### SHORT EXERCISE
Every line from the top of the records through the line containing "from mathutils.geometry import" should be retyped exactly; the pictures should not.

[start DATA SUPPLIED]

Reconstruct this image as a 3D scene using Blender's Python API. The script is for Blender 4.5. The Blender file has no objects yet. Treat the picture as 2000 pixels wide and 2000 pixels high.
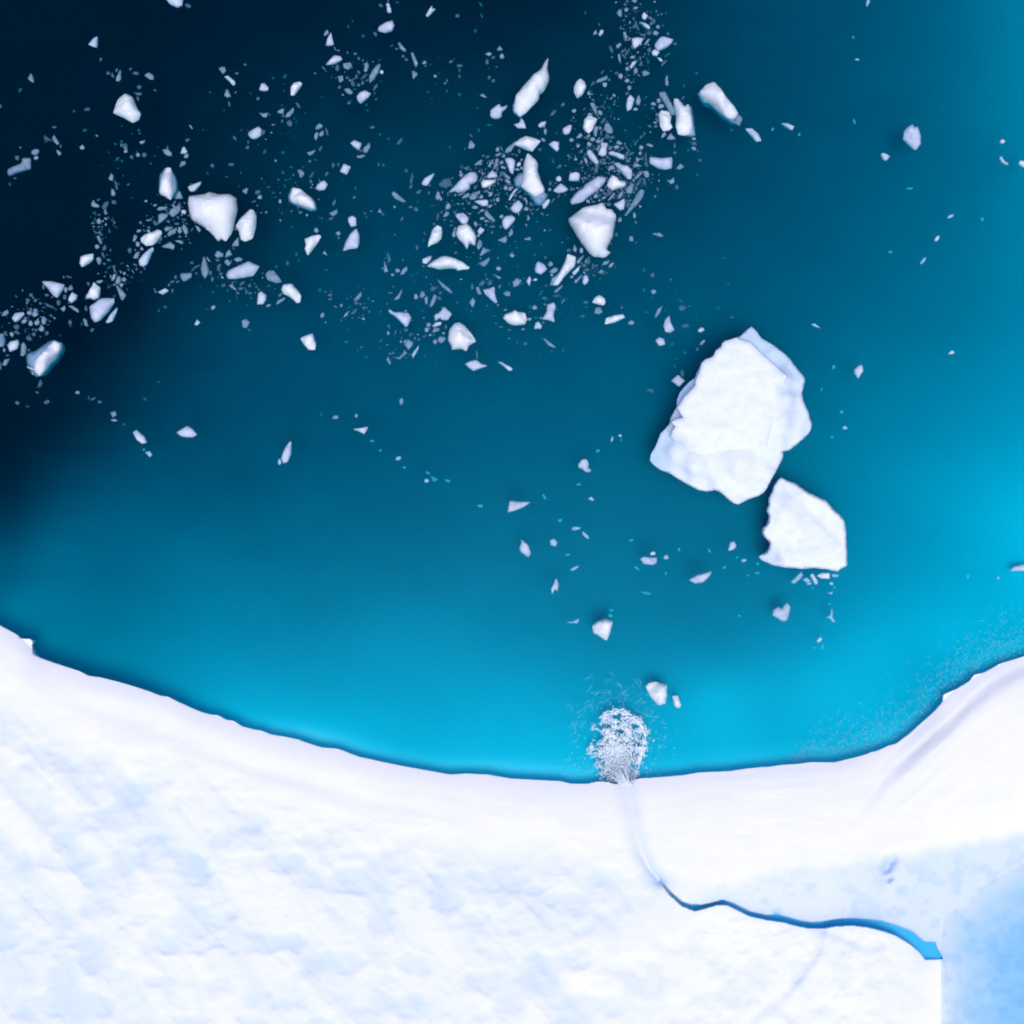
import bpy, bmesh, math, random
import numpy as np
from mathutils import Vector
from mathutils.geometry import delaunay_2d_cdt

# ---------------------------------------------------------------- camera, sky, sun, exposure
H = 100.0            # camera height over the water, metres
K = 0.04             # metres per photo pixel at the water
scene = bpy.context.scene
cam_d = bpy.data.cameras.new('camera'); cam = bpy.data.objects.new('camera', cam_d)
scene.collection.objects.link(cam); scene.camera = cam
cam.location = (0, 0, H); cam.rotation_euler = (0, 0, 0)
cam_d.sensor_width = 36; cam_d.lens = 36 * H / (2000 * K)
cam_d.clip_start = 1; cam_d.clip_end = 5000

SUN_EL, SUN_AZ = 76.0, 172.0     # azimuth clockwise from +Y (photo top)
world = bpy.data.worlds.new('World'); scene.world = world; world.use_nodes = True
wn = world.node_tree; bg = wn.nodes['Background']
sky = wn.nodes.new('ShaderNodeTexSky'); sky.sky_type = 'NISHITA'; sky.sun_disc = False
sky.sun_elevation = math.radians(SUN_EL); sky.sun_rotation = math.radians(SUN_AZ)
sky.air_density = 1.0; sky.dust_density = 2.0; sky.ozone_density = 1.0
wn.links.new(sky.outputs[0], bg.inputs[0]); bg.inputs[1].default_value = 0.15
sd = bpy.data.lights.new('sun', 'SUN'); sun = bpy.data.objects.new('sun', sd)
scene.collection.objects.link(sun)
sd.energy = 1.2; sd.angle = math.radians(32); sd.color = (1.0, 0.96, 0.90)
az = math.radians(SUN_AZ); el = math.radians(SUN_EL)
d = Vector((math.sin(az)*math.cos(el), math.cos(az)*math.cos(el), math.sin(el)))
sun.rotation_euler = d.to_track_quat('Z', 'Y').to_euler()
vs = scene.view_settings
vs.view_transform = 'Standard'; vs.look = 'None'; vs.gamma = 1.0; vs.exposure = 0.25
scene.cycles.transparent_max_bounces = 24
scene.cycles.max_bounces = 6
scene.cycles.caustics_reflective = False; scene.cycles.caustics_refractive = False
scene.cycles.pixel_filter_type = 'BLACKMAN_HARRIS'; scene.cycles.filter_width = 1.9

# ---------------------------------------------------------------- helpers
COL = scene.collection
def W(px, py, z=0.0):
    s = K * (H - z) / H
    return (px - 1000.0) * s, (1000.0 - py) * s, z

def mesh_obj(name, verts, faces, mat, parent=None, smooth=True, sharp=None, attrs=None):
    me = bpy.data.meshes.new(name)
    me.from_pydata([tuple(v) for v in verts], [], [tuple(f) for f in faces])
    me.validate(clean_customdata=False)
    if attrs:
        for an, vals in attrs.items():
            a = me.attributes.new(an, 'FLOAT', 'POINT')
            a.data.foreach_set('value', np.asarray(vals, dtype=np.float32))
    me.polygons.foreach_set('use_smooth', [smooth]*len(me.polygons))
    if sharp: me.set_sharp_from_angle(angle=math.radians(sharp))
    for m in (mat if isinstance(mat, list) else [mat]): me.materials.append(m)
    o = bpy.data.objects.new(name, me); COL.objects.link(o)
    if parent: o.parent = parent
    return o

def grid_obj(name, X, Y, Z, mat, attrs=None):
    n, m = X.shape
    V = np.stack([X, Y, Z], -1).reshape(-1, 3).astype(np.float32)
    i = np.arange(n*m).reshape(n, m)
    q = np.stack([i[:-1, :-1], i[1:, :-1], i[1:, 1:], i[:-1, 1:]], -1).reshape(-1, 4)
    me = bpy.data.meshes.new(name)
    me.vertices.add(len(V)); me.vertices.foreach_set('co', V.ravel())
    me.loops.add(q.size); me.loops.foreach_set('vertex_index', q.ravel().astype(np.int32))
    me.polygons.add(len(q)); me.polygons.foreach_set('loop_start', (np.arange(len(q))*4).astype(np.int32))
    me.update(calc_edges=True); me.validate()
    me.polygons.foreach_set('use_smooth', [True]*len(me.polygons))
    if attrs:
        for an, vals in attrs.items():
            a = me.attributes.new(an, 'FLOAT', 'POINT'); a.data.foreach_set('value', vals.ravel().astype(np.float32))
    me.materials.append(mat)
    o = bpy.data.objects.new(name, me); COL.objects.link(o)
    return o

def tag(o, label=None, cat=None, group=None, kind=None):
    if label: o['label'] = label
    if cat: o['category'] = cat
    if group: o['group'] = group
    if kind: o['kind'] = kind
    return o

# value noise
_tab = np.random.RandomState(7).rand(256, 256)
def vnoise(x, y):
    xi = np.floor(x).astype(int); yi = np.floor(y).astype(int)
    fx = x - xi; fy = y - yi
    fx = fx*fx*fx*(fx*(fx*6-15)+10); fy = fy*fy*fy*(fy*(fy*6-15)+10)
    a = _tab[xi & 255, yi & 255]; b = _tab[(xi+1) & 255, yi & 255]
    c = _tab[xi & 255, (yi+1) & 255]; e = _tab[(xi+1) & 255, (yi+1) & 255]
    return (a*(1-fx)+b*fx)*(1-fy) + (c*(1-fx)+e*fx)*fy
def fbm(x, y, o=4, g=0.5):
    s = 0; a = 1; t = 0
    for k in range(o):
        s = s + a*vnoise(x*2**k + 17.3*k, y*2**k + 5.1*k); t += a; a *= g
    return s/t
def sstep(a, b, x):
    t = np.clip((x-a)/(b-a), 0, 1); return t*t*(3-2*t)

# ---------------------------------------------------------------- materials
def new_mat(name):
    m = bpy.data.materials.new(name); m.use_nodes = True
    nt = m.node_tree; nt.nodes.clear()
    out = nt.nodes.new('ShaderNodeOutputMaterial')
    return m, nt, out

def ice_mat(name, col, col2, clear=0.0, rim_clear=0.5, nscale=1.2, rough=0.55, bump=0.03):
    """ice: two tones by noise; thin margins (vertex attribute rim) are clearer"""
    m, nt, out = new_mat(name)
    N = nt.nodes; L = nt.links
    geo = N.new('ShaderNodeNewGeometry')
    nz = N.new('ShaderNodeTexNoise'); nz.inputs['Scale'].default_value = nscale
    nz.inputs['Detail'].default_value = 5; nz.inputs['Roughness'].default_value = 0.6
    L.new(geo.outputs['Position'], nz.inputs['Vector'])
    mr = N.new('ShaderNodeMapRange'); mr.inputs[1].default_value = 0.35; mr.inputs[2].default_value = 0.68
    L.new(nz.outputs[0], mr.inputs[0])
    mx = N.new('ShaderNodeMix'); mx.data_type = 'RGBA'
    mx.inputs[6].default_value = (*col, 1); mx.inputs[7].default_value = (*col2, 1)
    L.new(mr.outputs[0], mx.inputs[0])
    at = N.new('ShaderNodeAttribute'); at.attribute_name = 'blue'
    mb = N.new('ShaderNodeMix'); mb.data_type = 'RGBA'
    mb.inputs[7].default_value = (0.42, 0.60, 0.86, 1)
    L.new(at.outputs['Fac'], mb.inputs[0]); L.new(mx.outputs[2], mb.inputs[6])
    n2 = N.new('ShaderNodeTexNoise'); n2.inputs['Scale'].default_value = 6; n2.inputs['Detail'].default_value = 4
    L.new(geo.outputs['Position'], n2.inputs['Vector'])
    bp = N.new('ShaderNodeBump'); bp.inputs['Strength'].default_value = 0.35; bp.inputs['Distance'].default_value = bump
    L.new(n2.outputs[0], bp.inputs['Height'])
    pb = N.new('ShaderNodeBsdfPrincipled'); pb.inputs['Roughness'].default_value = rough
    pb.inputs['Specular IOR Level'].default_value = 0.25
    L.new(mb.outputs[2], pb.inputs['Base Color']); L.new(bp.outputs[0], pb.inputs['Normal'])
    if clear > 0 or rim_clear > 0:
        ar = N.new('ShaderNodeAttribute'); ar.attribute_name = 'rim'
        mm = N.new('ShaderNodeMath'); mm.operation = 'MULTIPLY_ADD'
        mm.inputs[1].default_value = rim_clear; mm.inputs[2].default_value = clear; mm.use_clamp = True
        L.new(ar.outputs['Fac'], mm.inputs[0])
        tr = N.new('ShaderNodeBsdfTransparent'); ms = N.new('ShaderNodeMixShader')
        L.new(mm.outputs[0], ms.inputs[0]); L.new(pb.outputs[0], ms.inputs[1]); L.new(tr.outputs[0], ms.inputs[2])
        L.new(ms.outputs[0], out.inputs[0])
    else:
        L.new(pb.outputs[0], out.inputs[0])
    return m

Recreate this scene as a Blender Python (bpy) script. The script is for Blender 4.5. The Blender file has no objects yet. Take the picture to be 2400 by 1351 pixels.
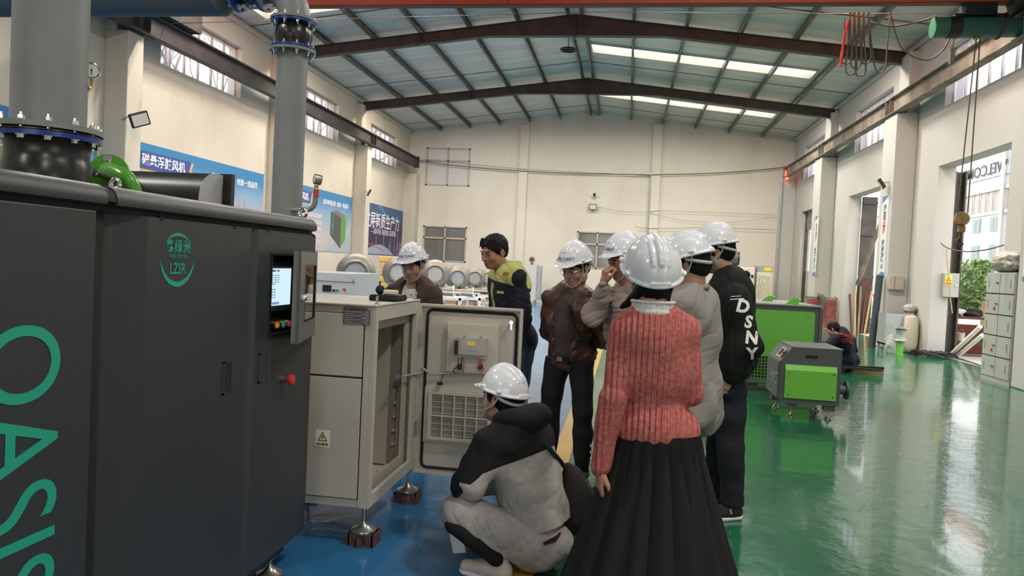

[end DATA SUPPLIED]

### TASK RESPONSE
Reconstruct this image as a 3D scene using Blender's Python API. The script is for Blender 4.5. The Blender file has no objects yet. Treat the picture as 2000 pixels wide and 2000 pixels high.
import bpy, bmesh, math, random
import numpy as np
from mathutils import Vector
from mathutils.geometry import delaunay_2d_cdt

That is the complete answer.